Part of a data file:
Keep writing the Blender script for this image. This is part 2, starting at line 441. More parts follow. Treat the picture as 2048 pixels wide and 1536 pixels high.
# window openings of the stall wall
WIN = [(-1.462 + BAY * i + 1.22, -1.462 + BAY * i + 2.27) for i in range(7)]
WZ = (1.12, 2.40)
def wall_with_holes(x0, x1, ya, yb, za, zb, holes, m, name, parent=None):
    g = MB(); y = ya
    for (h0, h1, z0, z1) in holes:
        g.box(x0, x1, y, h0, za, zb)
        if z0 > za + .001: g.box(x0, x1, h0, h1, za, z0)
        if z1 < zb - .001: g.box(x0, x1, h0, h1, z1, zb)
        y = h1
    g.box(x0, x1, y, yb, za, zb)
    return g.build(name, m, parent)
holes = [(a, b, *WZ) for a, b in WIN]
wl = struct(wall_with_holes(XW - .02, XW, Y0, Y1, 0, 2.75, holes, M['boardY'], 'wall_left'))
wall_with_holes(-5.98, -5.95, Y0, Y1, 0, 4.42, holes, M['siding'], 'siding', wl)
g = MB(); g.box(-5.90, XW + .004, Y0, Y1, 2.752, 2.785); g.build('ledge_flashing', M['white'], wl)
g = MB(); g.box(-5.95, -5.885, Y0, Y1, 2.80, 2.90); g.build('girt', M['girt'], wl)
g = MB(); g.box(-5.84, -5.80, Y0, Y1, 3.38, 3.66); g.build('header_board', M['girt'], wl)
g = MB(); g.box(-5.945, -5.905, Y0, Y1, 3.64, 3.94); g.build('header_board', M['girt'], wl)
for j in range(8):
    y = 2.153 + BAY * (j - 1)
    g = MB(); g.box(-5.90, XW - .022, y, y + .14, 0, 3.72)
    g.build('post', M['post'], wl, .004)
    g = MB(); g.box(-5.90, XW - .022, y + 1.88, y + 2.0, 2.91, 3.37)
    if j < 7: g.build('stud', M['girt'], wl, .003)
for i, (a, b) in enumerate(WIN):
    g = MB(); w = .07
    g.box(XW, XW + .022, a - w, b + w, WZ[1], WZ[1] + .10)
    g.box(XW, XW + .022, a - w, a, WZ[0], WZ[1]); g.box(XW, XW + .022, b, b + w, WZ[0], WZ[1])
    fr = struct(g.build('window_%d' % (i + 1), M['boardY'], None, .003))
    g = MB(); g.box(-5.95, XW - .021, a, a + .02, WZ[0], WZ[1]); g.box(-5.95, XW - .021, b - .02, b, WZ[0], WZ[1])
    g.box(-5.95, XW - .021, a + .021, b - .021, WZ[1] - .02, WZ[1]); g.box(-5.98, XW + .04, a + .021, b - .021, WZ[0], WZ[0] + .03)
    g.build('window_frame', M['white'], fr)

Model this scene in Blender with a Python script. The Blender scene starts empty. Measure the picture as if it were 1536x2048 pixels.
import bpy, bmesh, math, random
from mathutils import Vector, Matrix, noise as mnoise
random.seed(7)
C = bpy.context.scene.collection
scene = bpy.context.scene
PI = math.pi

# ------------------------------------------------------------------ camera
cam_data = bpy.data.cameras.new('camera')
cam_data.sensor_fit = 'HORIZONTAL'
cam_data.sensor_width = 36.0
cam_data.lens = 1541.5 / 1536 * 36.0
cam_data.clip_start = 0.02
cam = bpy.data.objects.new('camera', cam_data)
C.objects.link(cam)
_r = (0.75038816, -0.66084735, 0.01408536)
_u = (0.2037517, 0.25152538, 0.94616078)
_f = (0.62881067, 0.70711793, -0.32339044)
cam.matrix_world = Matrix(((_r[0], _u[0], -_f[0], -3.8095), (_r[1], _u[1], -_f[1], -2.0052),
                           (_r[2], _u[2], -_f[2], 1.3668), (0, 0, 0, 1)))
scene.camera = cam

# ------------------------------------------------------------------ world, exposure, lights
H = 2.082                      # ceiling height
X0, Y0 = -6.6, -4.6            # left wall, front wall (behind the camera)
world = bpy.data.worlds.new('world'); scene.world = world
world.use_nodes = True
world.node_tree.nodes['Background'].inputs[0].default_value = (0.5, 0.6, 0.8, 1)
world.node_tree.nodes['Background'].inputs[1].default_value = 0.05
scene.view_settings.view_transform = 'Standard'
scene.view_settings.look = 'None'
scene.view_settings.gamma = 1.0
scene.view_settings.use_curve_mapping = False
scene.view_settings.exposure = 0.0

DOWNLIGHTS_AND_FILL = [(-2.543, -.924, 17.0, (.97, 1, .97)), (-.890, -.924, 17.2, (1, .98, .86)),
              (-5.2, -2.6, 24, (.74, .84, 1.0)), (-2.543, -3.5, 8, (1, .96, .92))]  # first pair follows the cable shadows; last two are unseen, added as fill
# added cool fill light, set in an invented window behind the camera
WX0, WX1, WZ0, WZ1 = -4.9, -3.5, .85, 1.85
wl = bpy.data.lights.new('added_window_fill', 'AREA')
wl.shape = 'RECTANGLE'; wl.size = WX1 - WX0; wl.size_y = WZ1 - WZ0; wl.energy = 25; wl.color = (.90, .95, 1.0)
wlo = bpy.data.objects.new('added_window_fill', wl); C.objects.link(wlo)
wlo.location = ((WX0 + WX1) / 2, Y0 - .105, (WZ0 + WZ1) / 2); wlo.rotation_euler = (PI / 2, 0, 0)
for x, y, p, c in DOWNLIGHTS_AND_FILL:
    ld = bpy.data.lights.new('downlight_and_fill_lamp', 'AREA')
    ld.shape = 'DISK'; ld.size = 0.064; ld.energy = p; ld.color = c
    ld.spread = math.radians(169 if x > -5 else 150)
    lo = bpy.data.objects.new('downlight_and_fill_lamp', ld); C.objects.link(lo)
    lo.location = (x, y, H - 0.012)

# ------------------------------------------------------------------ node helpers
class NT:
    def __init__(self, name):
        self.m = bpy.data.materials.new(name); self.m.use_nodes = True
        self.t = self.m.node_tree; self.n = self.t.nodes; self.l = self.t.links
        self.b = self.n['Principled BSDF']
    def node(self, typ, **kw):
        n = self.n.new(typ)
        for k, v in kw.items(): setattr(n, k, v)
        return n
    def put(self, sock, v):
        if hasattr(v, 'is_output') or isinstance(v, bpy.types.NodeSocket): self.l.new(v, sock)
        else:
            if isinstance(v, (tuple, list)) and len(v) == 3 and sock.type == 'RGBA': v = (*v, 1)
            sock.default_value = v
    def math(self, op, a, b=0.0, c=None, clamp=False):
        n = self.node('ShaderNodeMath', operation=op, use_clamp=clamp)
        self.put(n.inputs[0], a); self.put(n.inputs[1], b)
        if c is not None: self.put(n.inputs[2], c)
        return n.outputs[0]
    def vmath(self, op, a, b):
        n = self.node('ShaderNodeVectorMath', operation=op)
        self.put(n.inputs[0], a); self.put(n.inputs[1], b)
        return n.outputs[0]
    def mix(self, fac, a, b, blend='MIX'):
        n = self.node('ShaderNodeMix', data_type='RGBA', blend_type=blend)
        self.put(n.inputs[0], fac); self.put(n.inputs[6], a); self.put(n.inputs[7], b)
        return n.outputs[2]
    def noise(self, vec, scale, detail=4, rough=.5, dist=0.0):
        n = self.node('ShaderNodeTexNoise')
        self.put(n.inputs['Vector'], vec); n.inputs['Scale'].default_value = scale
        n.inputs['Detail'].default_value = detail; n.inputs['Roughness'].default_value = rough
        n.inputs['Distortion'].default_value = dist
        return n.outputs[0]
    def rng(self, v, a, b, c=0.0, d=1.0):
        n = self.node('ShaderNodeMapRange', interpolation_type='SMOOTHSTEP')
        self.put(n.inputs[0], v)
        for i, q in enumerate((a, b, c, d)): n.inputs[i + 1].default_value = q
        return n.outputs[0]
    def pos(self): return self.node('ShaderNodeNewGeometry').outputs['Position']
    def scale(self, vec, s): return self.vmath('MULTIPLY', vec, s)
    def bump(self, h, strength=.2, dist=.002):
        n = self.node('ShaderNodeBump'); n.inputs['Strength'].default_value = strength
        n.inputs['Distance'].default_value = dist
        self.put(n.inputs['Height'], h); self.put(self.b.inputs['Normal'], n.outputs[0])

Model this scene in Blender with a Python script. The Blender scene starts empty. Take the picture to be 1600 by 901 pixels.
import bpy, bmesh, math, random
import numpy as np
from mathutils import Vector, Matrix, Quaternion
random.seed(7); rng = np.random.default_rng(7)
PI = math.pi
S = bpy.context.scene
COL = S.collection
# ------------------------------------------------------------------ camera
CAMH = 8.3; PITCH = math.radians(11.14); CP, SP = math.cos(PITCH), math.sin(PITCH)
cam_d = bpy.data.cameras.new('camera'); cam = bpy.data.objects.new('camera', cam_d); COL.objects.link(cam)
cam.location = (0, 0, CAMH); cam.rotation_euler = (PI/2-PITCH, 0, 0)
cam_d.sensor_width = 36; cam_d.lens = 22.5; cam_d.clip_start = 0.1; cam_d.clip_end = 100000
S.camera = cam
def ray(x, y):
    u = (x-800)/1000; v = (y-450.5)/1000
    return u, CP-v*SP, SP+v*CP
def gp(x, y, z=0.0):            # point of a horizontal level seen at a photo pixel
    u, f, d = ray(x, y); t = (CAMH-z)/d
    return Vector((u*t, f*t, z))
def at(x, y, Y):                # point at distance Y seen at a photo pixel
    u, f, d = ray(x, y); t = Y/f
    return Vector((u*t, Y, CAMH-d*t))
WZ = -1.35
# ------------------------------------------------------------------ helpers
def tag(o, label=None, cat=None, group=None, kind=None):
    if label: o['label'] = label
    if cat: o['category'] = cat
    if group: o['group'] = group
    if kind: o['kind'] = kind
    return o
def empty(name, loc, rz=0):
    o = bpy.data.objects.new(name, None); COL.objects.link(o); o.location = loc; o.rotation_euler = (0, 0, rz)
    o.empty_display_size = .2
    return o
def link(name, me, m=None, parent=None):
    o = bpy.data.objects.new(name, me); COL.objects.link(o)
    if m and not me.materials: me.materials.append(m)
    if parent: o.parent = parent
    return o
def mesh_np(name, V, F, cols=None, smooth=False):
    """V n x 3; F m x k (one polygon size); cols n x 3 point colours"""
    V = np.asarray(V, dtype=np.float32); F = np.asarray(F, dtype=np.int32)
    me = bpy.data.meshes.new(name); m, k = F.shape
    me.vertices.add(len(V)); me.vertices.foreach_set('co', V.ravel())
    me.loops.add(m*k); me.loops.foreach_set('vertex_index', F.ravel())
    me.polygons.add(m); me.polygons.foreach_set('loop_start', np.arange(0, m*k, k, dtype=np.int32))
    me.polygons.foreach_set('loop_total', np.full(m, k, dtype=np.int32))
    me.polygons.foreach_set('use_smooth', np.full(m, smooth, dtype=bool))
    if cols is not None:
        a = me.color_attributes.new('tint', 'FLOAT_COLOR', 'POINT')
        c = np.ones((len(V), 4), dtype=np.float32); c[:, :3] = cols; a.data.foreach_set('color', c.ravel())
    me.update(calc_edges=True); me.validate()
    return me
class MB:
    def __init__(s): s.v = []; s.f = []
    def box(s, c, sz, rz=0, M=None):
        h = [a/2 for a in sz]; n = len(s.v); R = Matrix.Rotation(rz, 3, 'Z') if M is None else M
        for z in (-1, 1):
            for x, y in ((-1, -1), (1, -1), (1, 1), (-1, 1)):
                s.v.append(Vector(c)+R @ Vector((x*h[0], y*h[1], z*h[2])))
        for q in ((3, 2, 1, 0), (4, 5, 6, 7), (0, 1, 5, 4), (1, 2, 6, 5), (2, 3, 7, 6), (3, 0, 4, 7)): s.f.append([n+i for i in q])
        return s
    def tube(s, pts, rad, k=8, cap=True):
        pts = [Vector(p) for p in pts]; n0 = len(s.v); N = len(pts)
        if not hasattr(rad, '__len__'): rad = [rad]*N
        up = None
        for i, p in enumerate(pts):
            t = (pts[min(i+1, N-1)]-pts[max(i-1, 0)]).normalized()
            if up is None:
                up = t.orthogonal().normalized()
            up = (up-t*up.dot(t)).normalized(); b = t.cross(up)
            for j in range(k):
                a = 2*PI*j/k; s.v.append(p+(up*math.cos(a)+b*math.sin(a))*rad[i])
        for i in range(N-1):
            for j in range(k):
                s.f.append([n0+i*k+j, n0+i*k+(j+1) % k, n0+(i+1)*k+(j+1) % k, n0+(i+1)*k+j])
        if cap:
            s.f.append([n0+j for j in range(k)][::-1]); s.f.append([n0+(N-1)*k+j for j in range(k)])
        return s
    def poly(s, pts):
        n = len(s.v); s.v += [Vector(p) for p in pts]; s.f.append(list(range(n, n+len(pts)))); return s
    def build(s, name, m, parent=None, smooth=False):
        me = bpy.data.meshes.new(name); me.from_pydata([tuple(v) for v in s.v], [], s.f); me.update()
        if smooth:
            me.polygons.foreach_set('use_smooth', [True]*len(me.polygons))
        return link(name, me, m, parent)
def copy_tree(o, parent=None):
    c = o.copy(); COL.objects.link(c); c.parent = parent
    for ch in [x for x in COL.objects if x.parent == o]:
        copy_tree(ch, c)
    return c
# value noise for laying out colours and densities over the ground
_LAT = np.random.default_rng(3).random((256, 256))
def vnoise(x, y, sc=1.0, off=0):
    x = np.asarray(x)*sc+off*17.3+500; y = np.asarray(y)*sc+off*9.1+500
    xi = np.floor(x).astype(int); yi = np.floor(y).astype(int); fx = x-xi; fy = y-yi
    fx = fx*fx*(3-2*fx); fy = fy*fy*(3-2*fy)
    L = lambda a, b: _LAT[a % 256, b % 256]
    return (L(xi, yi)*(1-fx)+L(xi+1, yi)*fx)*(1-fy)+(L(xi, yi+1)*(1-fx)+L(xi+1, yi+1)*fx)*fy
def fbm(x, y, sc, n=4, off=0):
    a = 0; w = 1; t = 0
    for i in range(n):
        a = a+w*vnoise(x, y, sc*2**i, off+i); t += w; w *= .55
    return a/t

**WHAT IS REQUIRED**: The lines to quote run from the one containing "were 1536x2048 pixels." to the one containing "scene.camera = cam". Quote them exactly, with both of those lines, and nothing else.

**RESPONSE TO THIS EXERCISE**:
Model this scene in Blender with a Python script. The Blender scene starts empty. Measure the picture as if it were 1536x2048 pixels.
import bpy, bmesh, math, random
from mathutils import Vector, Matrix, noise as mnoise
random.seed(7)
C = bpy.context.scene.collection
scene = bpy.context.scene
PI = math.pi

# ------------------------------------------------------------------ camera
cam_data = bpy.data.cameras.new('camera')
cam_data.sensor_fit = 'HORIZONTAL'
cam_data.sensor_width = 36.0
cam_data.lens = 1541.5 / 1536 * 36.0
cam_data.clip_start = 0.02
cam = bpy.data.objects.new('camera', cam_data)
C.objects.link(cam)
_r = (0.75038816, -0.66084735, 0.01408536)
_u = (0.2037517, 0.25152538, 0.94616078)
_f = (0.62881067, 0.70711793, -0.32339044)
cam.matrix_world = Matrix(((_r[0], _u[0], -_f[0], -3.8095), (_r[1], _u[1], -_f[1], -2.0052),
                           (_r[2], _u[2], -_f[2], 1.3668), (0, 0, 0, 1)))
scene.camera = cam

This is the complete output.